When we build a framework, it exists to save points. Lots of them, with set caps of what you can buy and how many points it costs to create a Slot in that Framework. They work because the cost reduction is inherent. A Skill Tree has two structural issues:
1) The canonical assumption is that the powers are built in advance, otherwise, why need a tree at all? HERO can already do this by forcing people to expand their frameworks if they want more power, and the 'cost benefit' is realized in the structure itself. Again, this is more GM Aston-Martin than anything else.
2) What mechanic structure (outside of the Unify/EC) would really reduce the cost that hasn't already been contemplated and still retain the flavor in question?

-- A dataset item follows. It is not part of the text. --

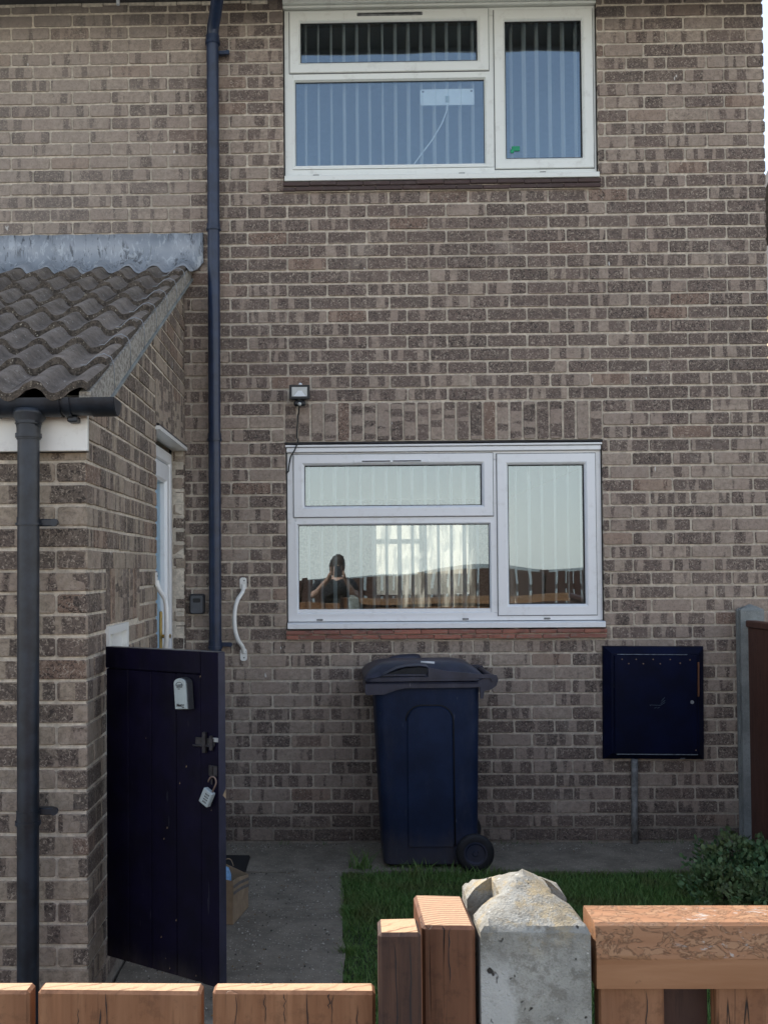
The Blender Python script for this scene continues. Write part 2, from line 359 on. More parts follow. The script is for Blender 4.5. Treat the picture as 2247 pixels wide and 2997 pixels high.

PLUG APOLOGY: When I built Persona, I knew that I was looking at a set of powers that would need to be tightly wound in order to work because they'd have to be repeated. I also knew that I'd be creating Personas that grow in strength, and have levels of strength (ie, a Rank IV Sun Persona is generally more powerful than a Rank IV Empress, because the Sun is higher in the chain; but within its own rank, a Rank V Sun Persona is only slightly - somewhat more powerful than Rank IV).
I mention this because the structure is similar: You need Rank IV to get Rank V -- but it's purely a construction of the game, and not something I would build a foundation around. The only other way I can think to do is to purchase a few dozen independent MPs, each of which has the limitation "Advance in Order, -1/2," forcing anyone who buys it to purchase Rank I prior to II to III (ala the magic system of Dragon Age).
In summary: I don't think this carries enough utility to warrant the effort required to draft a whole new system when existing systems can be adapted easily. Does that answer your question?
|
|
|
Post by CRTaylor on May 22, 2014 2:10:05 GMT
Well see that's why I suggested working up a new framework; because none exists and the system doesn't presently represent the structure well. Sort of like before Champions III there wasn't anything that does what Power Pool did. It had to be a totally new framework with entirely new mechanics which Hero didn't DO before that point.
|
|
|
Post by Thia Halmades on May 22, 2014 16:58:09 GMT
It does do it. This is my point.
|
|
|
Post by Lucius on Mar 11, 2015 0:33:25 GMT
Defense Maneuver already works this way.
Lucius Alexander
the palindromedary says skills don't grow in trees
|
|
|
Post by CRTaylor on Mar 18, 2015 4:47:59 GMT
That's a good point, Defense Maneuver is a build sort of along these lines: it gets more powerful and you buy each part separately until you have it all.